▶ _DATASET RECORDS_
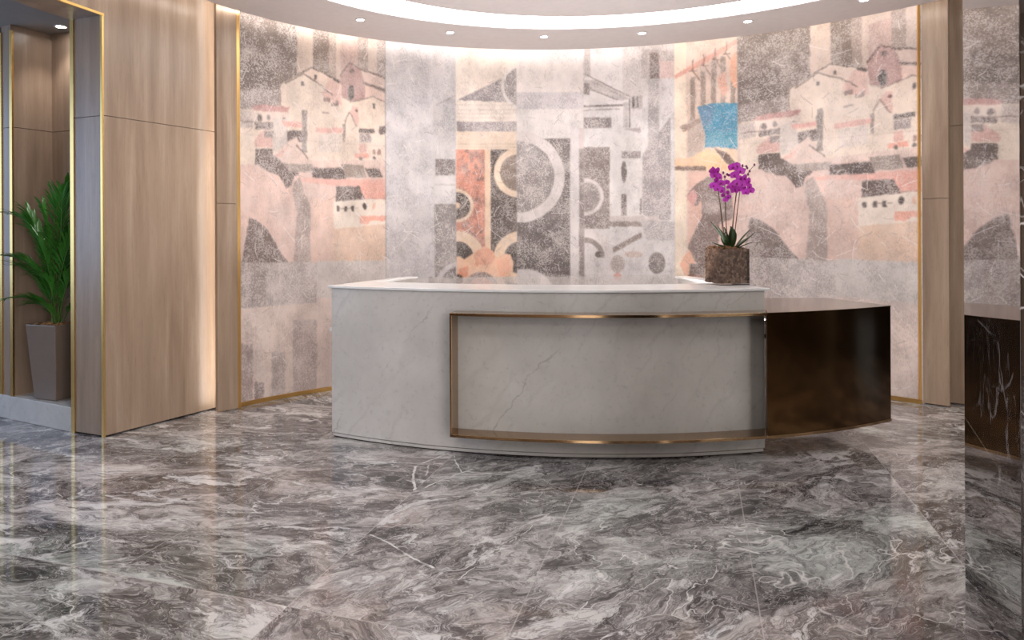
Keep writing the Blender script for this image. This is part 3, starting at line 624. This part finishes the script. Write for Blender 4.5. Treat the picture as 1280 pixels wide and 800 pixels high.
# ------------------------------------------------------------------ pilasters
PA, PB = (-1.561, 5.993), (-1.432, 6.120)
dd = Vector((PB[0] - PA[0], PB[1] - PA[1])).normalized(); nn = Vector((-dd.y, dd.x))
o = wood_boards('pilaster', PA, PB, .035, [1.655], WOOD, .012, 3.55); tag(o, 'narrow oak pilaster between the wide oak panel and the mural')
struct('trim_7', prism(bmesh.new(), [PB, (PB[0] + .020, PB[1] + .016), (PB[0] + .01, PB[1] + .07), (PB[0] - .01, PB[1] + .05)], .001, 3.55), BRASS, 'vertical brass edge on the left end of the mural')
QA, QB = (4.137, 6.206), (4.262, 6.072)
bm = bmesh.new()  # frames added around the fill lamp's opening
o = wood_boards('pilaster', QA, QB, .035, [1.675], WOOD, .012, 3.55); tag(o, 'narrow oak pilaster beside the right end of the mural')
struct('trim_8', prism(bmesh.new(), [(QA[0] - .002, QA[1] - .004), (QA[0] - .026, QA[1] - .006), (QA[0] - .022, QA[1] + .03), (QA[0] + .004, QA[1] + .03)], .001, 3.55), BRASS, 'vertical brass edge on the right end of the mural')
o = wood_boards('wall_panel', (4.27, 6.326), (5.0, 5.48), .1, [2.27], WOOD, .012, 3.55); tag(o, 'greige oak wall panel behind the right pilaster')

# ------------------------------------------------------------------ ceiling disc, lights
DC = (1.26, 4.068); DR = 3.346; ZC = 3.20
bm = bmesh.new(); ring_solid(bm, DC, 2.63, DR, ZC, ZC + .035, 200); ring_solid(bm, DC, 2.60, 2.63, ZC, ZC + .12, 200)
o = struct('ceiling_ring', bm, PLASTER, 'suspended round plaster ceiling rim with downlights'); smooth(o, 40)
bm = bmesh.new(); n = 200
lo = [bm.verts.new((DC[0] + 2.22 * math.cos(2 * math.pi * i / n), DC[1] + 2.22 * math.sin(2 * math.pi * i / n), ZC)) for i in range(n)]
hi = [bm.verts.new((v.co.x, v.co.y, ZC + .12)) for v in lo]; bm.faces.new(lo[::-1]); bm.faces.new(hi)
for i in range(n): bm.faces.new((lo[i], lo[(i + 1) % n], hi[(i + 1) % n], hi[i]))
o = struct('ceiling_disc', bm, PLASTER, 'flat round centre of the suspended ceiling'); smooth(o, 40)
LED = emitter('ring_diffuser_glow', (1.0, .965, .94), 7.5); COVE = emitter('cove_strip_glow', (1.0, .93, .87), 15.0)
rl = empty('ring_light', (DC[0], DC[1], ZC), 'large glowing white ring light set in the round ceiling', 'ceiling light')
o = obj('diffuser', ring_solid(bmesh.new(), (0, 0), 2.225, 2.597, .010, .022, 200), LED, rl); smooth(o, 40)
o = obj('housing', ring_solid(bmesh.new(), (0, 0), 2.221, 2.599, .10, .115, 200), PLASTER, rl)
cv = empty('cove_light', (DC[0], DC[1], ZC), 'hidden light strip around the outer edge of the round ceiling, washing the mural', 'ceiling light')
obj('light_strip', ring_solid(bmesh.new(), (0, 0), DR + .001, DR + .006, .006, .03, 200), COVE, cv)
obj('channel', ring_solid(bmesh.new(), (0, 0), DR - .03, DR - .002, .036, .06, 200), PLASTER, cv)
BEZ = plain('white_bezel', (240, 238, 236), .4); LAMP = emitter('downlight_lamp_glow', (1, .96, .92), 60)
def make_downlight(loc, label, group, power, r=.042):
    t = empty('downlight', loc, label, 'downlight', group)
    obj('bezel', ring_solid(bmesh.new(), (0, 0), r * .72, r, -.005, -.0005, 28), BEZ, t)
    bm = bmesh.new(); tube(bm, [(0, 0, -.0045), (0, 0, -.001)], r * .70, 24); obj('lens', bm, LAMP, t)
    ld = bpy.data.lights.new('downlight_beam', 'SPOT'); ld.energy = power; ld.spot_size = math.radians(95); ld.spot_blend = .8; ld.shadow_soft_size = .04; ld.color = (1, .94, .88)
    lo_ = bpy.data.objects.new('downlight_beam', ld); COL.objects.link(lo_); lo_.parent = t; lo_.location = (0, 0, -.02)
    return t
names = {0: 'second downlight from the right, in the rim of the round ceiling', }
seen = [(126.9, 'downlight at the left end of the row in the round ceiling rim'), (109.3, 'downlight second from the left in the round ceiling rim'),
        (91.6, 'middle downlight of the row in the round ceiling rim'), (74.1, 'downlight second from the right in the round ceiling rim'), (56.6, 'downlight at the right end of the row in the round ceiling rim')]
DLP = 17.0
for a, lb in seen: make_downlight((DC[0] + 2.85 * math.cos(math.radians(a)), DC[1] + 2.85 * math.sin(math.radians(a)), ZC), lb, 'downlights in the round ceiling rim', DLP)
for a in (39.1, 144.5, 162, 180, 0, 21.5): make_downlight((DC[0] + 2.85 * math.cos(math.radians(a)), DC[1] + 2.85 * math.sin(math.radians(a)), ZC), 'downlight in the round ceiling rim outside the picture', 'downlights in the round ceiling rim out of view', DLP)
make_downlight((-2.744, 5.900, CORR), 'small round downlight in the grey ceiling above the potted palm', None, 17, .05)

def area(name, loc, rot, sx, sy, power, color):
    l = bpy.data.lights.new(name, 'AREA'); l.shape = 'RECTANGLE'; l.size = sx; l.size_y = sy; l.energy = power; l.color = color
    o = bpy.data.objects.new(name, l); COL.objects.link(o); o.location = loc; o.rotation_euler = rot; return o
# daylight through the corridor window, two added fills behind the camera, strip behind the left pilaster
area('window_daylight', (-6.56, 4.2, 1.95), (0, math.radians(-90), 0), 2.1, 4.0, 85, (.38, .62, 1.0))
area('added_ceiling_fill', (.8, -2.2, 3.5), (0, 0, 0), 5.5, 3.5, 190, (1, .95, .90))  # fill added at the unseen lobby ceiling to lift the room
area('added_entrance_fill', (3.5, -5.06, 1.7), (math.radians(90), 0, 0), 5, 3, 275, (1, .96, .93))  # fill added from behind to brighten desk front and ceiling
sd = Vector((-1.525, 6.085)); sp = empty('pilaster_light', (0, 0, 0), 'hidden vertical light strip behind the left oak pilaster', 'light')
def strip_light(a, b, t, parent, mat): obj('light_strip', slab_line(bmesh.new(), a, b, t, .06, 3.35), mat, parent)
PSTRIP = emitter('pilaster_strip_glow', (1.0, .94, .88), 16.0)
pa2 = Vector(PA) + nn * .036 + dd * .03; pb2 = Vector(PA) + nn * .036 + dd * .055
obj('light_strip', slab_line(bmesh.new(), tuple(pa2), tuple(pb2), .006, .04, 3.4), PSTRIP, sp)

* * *

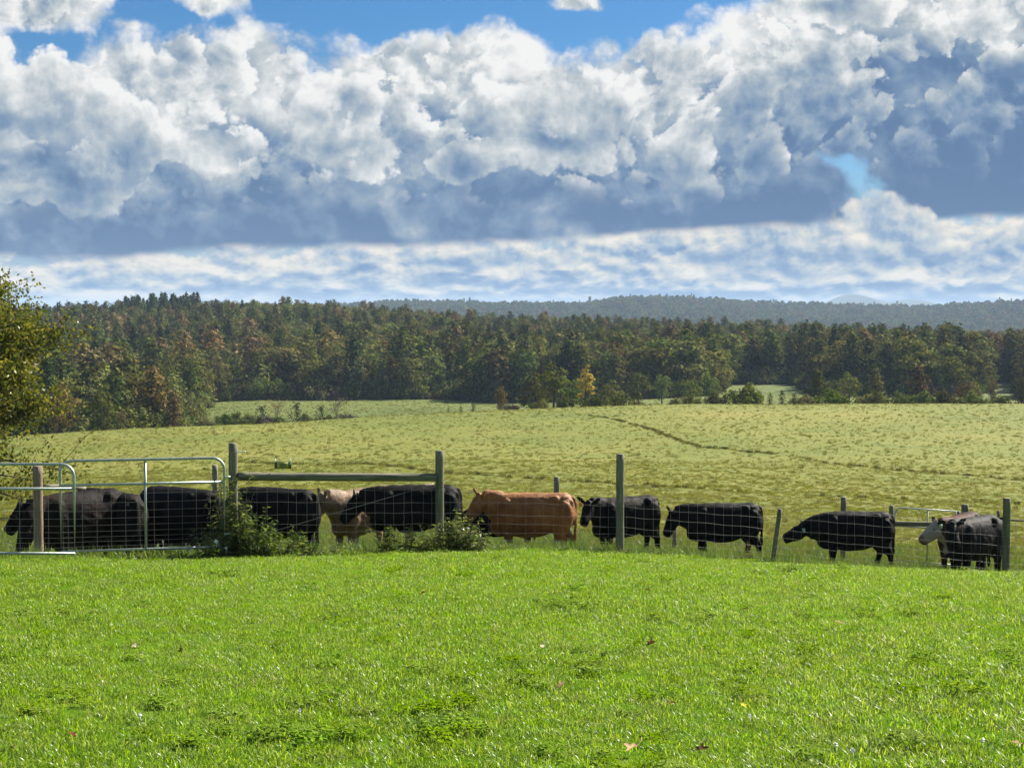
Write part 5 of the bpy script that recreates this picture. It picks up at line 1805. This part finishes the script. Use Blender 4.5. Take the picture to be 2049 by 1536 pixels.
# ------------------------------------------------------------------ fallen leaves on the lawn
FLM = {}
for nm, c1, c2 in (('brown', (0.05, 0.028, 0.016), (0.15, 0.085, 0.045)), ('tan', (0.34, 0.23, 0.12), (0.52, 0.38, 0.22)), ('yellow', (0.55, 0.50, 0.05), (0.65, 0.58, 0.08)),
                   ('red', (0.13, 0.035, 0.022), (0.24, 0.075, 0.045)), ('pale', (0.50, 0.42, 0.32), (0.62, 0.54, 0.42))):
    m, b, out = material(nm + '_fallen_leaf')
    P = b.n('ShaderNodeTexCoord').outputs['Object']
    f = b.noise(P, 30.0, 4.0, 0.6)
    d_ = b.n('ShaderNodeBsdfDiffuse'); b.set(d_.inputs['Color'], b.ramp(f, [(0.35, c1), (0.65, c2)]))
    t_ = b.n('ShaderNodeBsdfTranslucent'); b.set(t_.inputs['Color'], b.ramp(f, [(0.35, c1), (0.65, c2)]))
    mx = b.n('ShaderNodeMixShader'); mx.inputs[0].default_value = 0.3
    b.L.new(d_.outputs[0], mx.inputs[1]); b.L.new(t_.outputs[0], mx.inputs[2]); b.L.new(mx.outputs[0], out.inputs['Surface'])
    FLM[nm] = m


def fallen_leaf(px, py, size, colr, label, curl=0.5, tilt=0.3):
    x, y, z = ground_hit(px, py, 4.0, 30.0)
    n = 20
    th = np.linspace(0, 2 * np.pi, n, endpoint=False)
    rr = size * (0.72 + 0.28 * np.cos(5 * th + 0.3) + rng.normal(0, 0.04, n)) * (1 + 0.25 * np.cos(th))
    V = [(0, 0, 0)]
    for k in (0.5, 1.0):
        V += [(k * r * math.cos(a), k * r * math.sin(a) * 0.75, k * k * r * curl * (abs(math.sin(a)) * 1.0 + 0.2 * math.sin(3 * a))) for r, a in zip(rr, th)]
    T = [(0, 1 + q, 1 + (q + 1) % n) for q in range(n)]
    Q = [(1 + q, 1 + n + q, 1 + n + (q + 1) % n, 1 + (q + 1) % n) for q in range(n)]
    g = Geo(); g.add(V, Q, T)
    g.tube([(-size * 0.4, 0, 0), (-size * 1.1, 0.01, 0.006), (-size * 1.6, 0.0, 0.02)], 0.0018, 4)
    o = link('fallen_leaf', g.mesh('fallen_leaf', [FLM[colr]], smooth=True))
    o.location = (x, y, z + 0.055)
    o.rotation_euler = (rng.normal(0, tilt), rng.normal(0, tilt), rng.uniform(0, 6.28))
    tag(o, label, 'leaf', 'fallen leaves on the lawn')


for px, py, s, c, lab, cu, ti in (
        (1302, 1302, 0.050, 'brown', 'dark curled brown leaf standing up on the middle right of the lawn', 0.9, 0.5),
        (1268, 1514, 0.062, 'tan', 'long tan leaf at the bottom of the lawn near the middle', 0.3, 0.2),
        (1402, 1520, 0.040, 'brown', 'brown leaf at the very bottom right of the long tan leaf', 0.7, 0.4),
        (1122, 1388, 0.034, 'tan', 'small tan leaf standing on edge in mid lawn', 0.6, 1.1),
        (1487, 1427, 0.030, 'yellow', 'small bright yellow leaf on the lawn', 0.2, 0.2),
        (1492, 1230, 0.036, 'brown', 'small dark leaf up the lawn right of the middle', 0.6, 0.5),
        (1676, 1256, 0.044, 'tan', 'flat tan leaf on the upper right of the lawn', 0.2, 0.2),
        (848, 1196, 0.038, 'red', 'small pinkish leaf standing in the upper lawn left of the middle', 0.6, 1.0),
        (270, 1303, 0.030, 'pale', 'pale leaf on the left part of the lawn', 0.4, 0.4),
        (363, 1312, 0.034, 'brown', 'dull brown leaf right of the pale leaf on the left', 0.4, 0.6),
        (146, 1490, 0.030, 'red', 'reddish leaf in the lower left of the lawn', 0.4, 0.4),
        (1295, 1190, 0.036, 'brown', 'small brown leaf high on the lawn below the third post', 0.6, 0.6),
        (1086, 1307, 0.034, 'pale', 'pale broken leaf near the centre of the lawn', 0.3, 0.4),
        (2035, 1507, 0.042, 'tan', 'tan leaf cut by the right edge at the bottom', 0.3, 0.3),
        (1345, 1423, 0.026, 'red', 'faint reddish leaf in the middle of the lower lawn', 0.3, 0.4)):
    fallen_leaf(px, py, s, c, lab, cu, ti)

▶ _PROBLEM_
Write out each line exactly as it appears, from the line with "Write part 5" up to and including the line with "FLM[nm] = m".

▶ _SOLUTION_
Write part 5 of the bpy script that recreates this picture. It picks up at line 1805. This part finishes the script. Use Blender 4.5. Take the picture to be 2049 by 1536 pixels.
# ------------------------------------------------------------------ fallen leaves on the lawn
FLM = {}
for nm, c1, c2 in (('brown', (0.05, 0.028, 0.016), (0.15, 0.085, 0.045)), ('tan', (0.34, 0.23, 0.12), (0.52, 0.38, 0.22)), ('yellow', (0.55, 0.50, 0.05), (0.65, 0.58, 0.08)),
                   ('red', (0.13, 0.035, 0.022), (0.24, 0.075, 0.045)), ('pale', (0.50, 0.42, 0.32), (0.62, 0.54, 0.42))):
    m, b, out = material(nm + '_fallen_leaf')
    P = b.n('ShaderNodeTexCoord').outputs['Object']
    f = b.noise(P, 30.0, 4.0, 0.6)
    d_ = b.n('ShaderNodeBsdfDiffuse'); b.set(d_.inputs['Color'], b.ramp(f, [(0.35, c1), (0.65, c2)]))
    t_ = b.n('ShaderNodeBsdfTranslucent'); b.set(t_.inputs['Color'], b.ramp(f, [(0.35, c1), (0.65, c2)]))
    mx = b.n('ShaderNodeMixShader'); mx.inputs[0].default_value = 0.3
    b.L.new(d_.outputs[0], mx.inputs[1]); b.L.new(t_.outputs[0], mx.inputs[2]); b.L.new(mx.outputs[0], out.inputs['Surface'])
    FLM[nm] = m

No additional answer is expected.